How does Daniels think he would do against NBA pivotmen?

“I think I can play on a par with centers in the NBA,” he said. “I don’t think they would dominate me. A merger would remove all doubts in the minds of the fans and writers. I read an article that said Willis Reed would completely destroy me. Well, I figure Reed doesn’t weigh any more than Tom Hoover, and I did okay against him for two years. 

“I think I’m just as strong as any of ‘em, and I feel I could hold my own against Alcindor and Chamberlain, as well as any other centers in the NBA. And I would have a small advantage over Chamberlain, because he doesn’t come out and play the centers. I think I have a fairly decent jump shot. 

“The question I keep asking myself is: ‘Can they play against me?’ That may sound cocky, but they haven’t proved a thing to me. They’re just players playing against other players, which has been my point all along. 

“They say guys like Darrell Imhoff and Walt Wesley have proved themselves. That’s awful. Westley Unseld. Ugh!  That really kills me. And Elvin Hayes is my age, but he means absolutely nothing to me. I don’t think he knows any more about the game than I do. He has played against Alcindor, Reed, and Chamberlain, and that might be the only thing he has on me. 

“Of all the NBA centers, because of their mobility along with their size, Alcindor and Chamberlain are the ones I respect the most.”

Daniels said he has no burning desire to be a superstar. “Bill Russell was a true superstar,” he explained. “He didn’t score a lot, but he got the job done. I have a lot of admiration for him.

“If I want to be known as anything, it’s a rebounder, not a scorer. Scoring just comes, but not rebounding. You have to work at it. I just want to be part of a winning team. Last year was the first time I’ve been with a winner, and it was a great feeling.”

Daniels’ rebounding credentials are blue-ribbon. On February 15, he became the first player in the ABA to reach 5,000 rebounds when he got 22 against Texas in the Indiana State Fairgrounds Coliseum. After his 17th, which Mel grabbed off the offensive board to stuff a shot with 58 seconds left in the third quarter, referee Joe Gushue stopped the game and awarded Daniels the game ball. 

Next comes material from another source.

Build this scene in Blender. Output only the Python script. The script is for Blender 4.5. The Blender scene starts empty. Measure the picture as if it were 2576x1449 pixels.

Only three other players reached 5,000 rebounds by their fourth pro seasons—Chamberlain (Wilt did it in his third season), Russell, and Bellamy. Thurmond and Reed didn’t gain that plateau until their fifth seasons. 

Through that Texas game—his 295th in regular season play as a pro—Daniels had 5,005 rebounds for a 16.9 average. His average this season—his best—is 18.5. 

ABA Commissioner Jack Dolph announces that Daniels has been selected MVP of league’s 1971 All-Star Game.

When he talks about his contract negotiations with Cincinnati, the NBA team that drafted him, his smile crosses Daniels’ face. “Now it’s a big joke,” he chuckled quietly, “but it wasn’t then. I remember it was rainy and miserable when I got to Cincinnati from Albuquerque, where the sun was shining. I wasn’t feeling well. 

“When I sat down to talk contract with Pepper Wilson, who was the general manager then, I really got sick. They offered me $14,000 in salary [today worth $114,000] and $6,000 in bonus without a no-cut contract. Pepper said it was the best they could offer, don’t ask for anything more.

“When he said $14,000, I said, ‘Is that bonus?’ He said, ‘No, that’s salary.’ I had to ask him again. I was hurt, shattered, completely destroyed. You have a vision in college that you’re pretty good, and I thought being All-America was worth a little more than $14,000. I left before my three days were up. 

“When I got home, I talked with Cecilia . . . we weren’t married then (they became man and wife on October 2, 1967) . . . and we decided to start high with Minnesota. So I asked for $35,000. I signed for $29,500. It was a three-year contract with a salary of $22,500, a no-cut and all the business.  

“Money was the No. 1 reason I signed with the ABA. No. 2 was the league was new and, after that, I don’t know why. It wasn’t that I was afraid of the NBA centers. I just wish Cincinnati would be the first team we play if a merger comes and that Pepper would somehow be with the club.”

Daniels won’t say what he’s making now. He renegotiated his contract last season, and it’s estimated his salary is between $40,000 and $50,000. “I don’t know what the NBA players make,” he said. “I came out of college at a bad time. But I’m just as happy with my pay as they are with theirs.”

“I don’t want to rob the game, because this is how I got my start. If it wasn’t for basketball, I’d be working in a factory or be in jail. Before basketball, I was a thief. Not an out-and-out thief, but I would steal hubcaps, things like that. My parents were good., it was just the group I was with. 

“When I was in high school (Pershing in Detroit, the school that also turned out Spencer Haywood and Ralph Simpson), I began looking like a Class A hood, with my hair all plastered down. 

“One day in 1961, I turned the corner in the hall and bumped into Will Robinson, the basketball coach. He said, ‘Son, where have you been? You’re going to play basketball.’ He gave me a size 14 pair of sneakers, told me to cut my hair, and ordered me to come to practice the next day. 

“I was pathetic. The only thing I really loved was music. But Will Robinson kept after me, and now I try to teach the same things he taught me to my team of 11-to-16-year-olds in Albuquerque. “It’s not just black people,” Daniels emphasized. “It’s not just Indians, and it’s not just whites. It’s all people who need help.”